As the two sides slugged it out in the hills, Prime Minister Ljubco Georgievski shelved proposals by a government spokesman for a state of war to be declared, which would have given the army wider scope to tackle the rebels.

The move met with sharp criticism from the international community and ethnic Albanian parties in the fragile government coalition.

It was feared that a declaration would raise tensions, trample human rights and push the ethnic tinderbox state even closer to civil war.

President Trajkovski presented parliament with a plan for an amnesty for Macedonian Albanian rebels who lay down their arms and resume civilian life, but said their leaders -- who he says come from neighbouring Kosovo -- would be "eliminated."

"Local citizens put under pressure to join rebel groups have to be given the chance to pull out. This plan gives them a chance to lay down their arms and reintegrate into society," said Trajkovski, who also slammed the idea of enforcing strict war-time measures.

But he warned that "terrorist leaders of today and tomorrow will be eliminated unless they go back to where they come from."

He gave no details of the plan, adding he would present it to parliament when the "conditions are fulfilled."

In a disturbing sign that the guerrillas were moving further from their mountain strongholds in the north toward Skopje, police reported a group of 30 "terrorists" in Aracinovo, which could herald attacks on the capital or its airport, just seven kilometres southeast of the town.

Observers have long feared that a rebel move into the town -- seen by many officials as a centre for smuggling and organised crime -- could bring the conflict to Skopje for the first time and tip the country into chaos.

The European Union's top representative for foreign and security affairs, Javier Solana, was to fly into Skopje late Friday to press the government once again to seek a political as well as military approach to solving the crisis.

The government has been urged by the West to talk to moderate ethnic Albanians and address the concerns of discrimination, while pursuing a moderate military campaign against the rebels.

But the rebels have taken control of several villages in the north, near the UN-run and overwhelmingly ethnic Albanian Yugoslav province of Kosovo.
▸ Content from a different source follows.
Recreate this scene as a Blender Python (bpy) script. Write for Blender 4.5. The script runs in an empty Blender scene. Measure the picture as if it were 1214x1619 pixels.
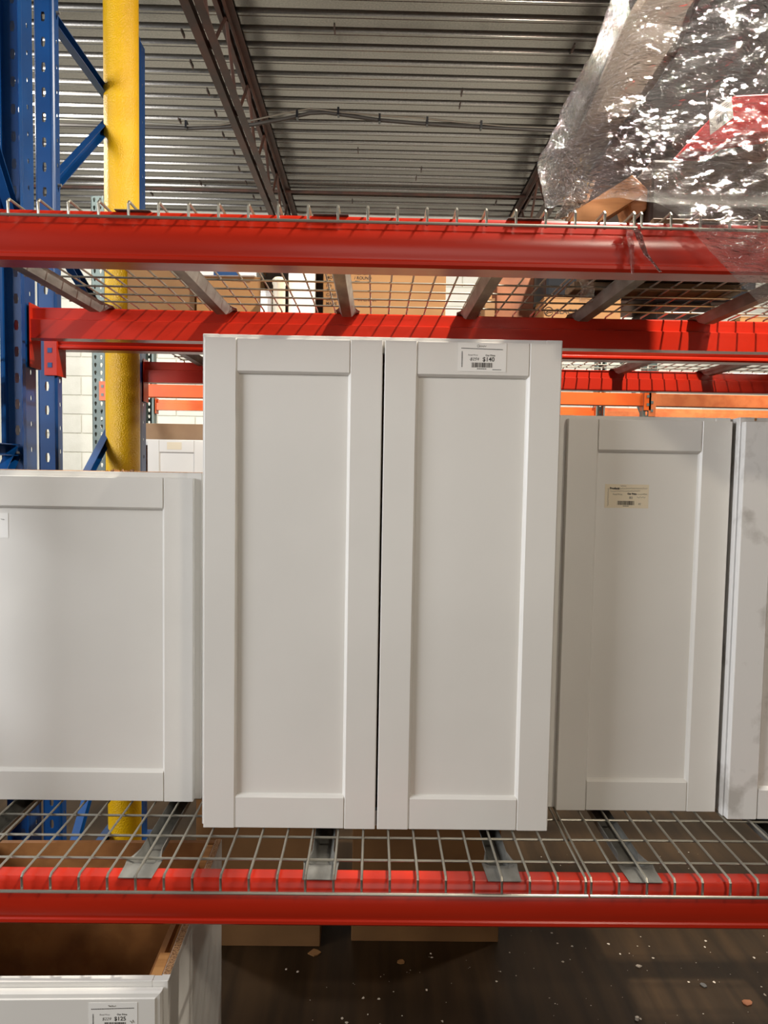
import bpy, bmesh, math, random
from mathutils import Vector, Matrix, noise
random.seed(7)
SC = bpy.context.scene
COL = SC.collection
H = 2.0                       # eye height above the floor (m)

# ------------------------------------------------------------------ camera
F_PX, PITCH, YAW, ROLL = 1105.0, math.radians(3.370), math.radians(.759), math.radians(.971)
fw = Vector((math.sin(YAW)*math.cos(PITCH), math.cos(YAW)*math.cos(PITCH), -math.sin(PITCH)))
rt = Vector((math.cos(YAW), -math.sin(YAW), 0)); up = rt.cross(fw)
rt2 = rt*math.cos(ROLL) + up*math.sin(ROLL); up2 = up*math.cos(ROLL) - rt*math.sin(ROLL)
cd = bpy.data.cameras.new('camera'); cam = bpy.data.objects.new('camera', cd); COL.objects.link(cam)
cam.matrix_world = Matrix(((rt2.x, up2.x, -fw.x, 0), (rt2.y, up2.y, -fw.y, 0), (rt2.z, up2.z, -fw.z, H), (0, 0, 0, 1)))
cd.sensor_fit = 'VERTICAL'; cd.sensor_height = 36; cd.lens = 36*F_PX/1619; cd.clip_start = .05
SC.camera = cam

# ------------------------------------------------------------------ light
SC.view_settings.view_transform = 'Standard'; SC.view_settings.look = 'None'
SC.view_settings.gamma = 1; SC.view_settings.use_curve_mapping = False
SC.view_settings.exposure = 0.0
w = bpy.data.worlds.new('world'); SC.world = w; w.use_nodes = True
w.node_tree.nodes['Background'].inputs[0].default_value = (1, .93, .84, 1)
w.node_tree.nodes['Background'].inputs[1].default_value = .09
def area(name, loc, target, sx, sy, power, color, disk=False):
    l = bpy.data.lights.new(name, 'AREA'); l.energy = power; l.color = color
    l.shape = 'DISK' if disk else 'RECTANGLE'; l.size = sx
    if not disk: l.size_y = sy
    o = bpy.data.objects.new(name, l); COL.objects.link(o); o.location = loc
    o.rotation_euler = (Vector(target)-Vector(loc)).to_track_quat('-Z', 'Y').to_euler()
    return o
# open loading door behind the photographer, window band on the left, high-bay lamps under the roof; the far aisle pair is added fill
area('daylight_loading_door', (1.0, -6.0, 1.95), (1.0, 4, 1.95), 3.8, 2.9, 62, (1, .94, .85))
area('daylight_side_door', (-4.3, .0, 3.1), (0, 1.9, 2.0), 2.2, 2.2, 245, (.94, .96, 1))
area('high_bay_lamp_rack', (1.28, 1.75, H+2.62), (1.28, 2.4, 0), .12, 0, 255, (1, .93, .82), True)
area('high_bay_lamp_aisle', (1.6, -1.2, H+2.2), (1.2, 0, 0), .35, 0, 48, (1, .88, .72), True)
area('added_lamp_far_aisle', (-3.0, 4.25, H+2.3), (-2.3, 6.2, 1.6), .4, 0, 130, (1, .97, .90), True)  # added out of view to brighten the block wall and far rack fronts
area('added_lamp_far_aisle', (3.1, 4.25, H+2.3), (2.0, 6.2, 1.6), .4, 0, 130, (1, .95, .86), True)  # second added lamp, brightens the right end of wall and far rack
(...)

More than 10,000 civilians have been pinned down in the area for more than a month by Macedonian artillery fire.

Russia added its voice to calls for a more measured response Friday, with Defence Minister Sergei Ivanov urging political pressure accompanied by "selective" use of force.

NATO Secretary General George Robertson on Thursday offered his help in disarming the rebels, hinting that they could be given an amnesty and allowed to move into Kosovo unmolested if they had not been involved in the killings of more than 20 security officers since February.

Trajkosvki's office first mooted the idea for an amnesty last week. The rebels in return have said they would consider a ceasefire, and accused the army of killing at least three civilians in its latest bombardment.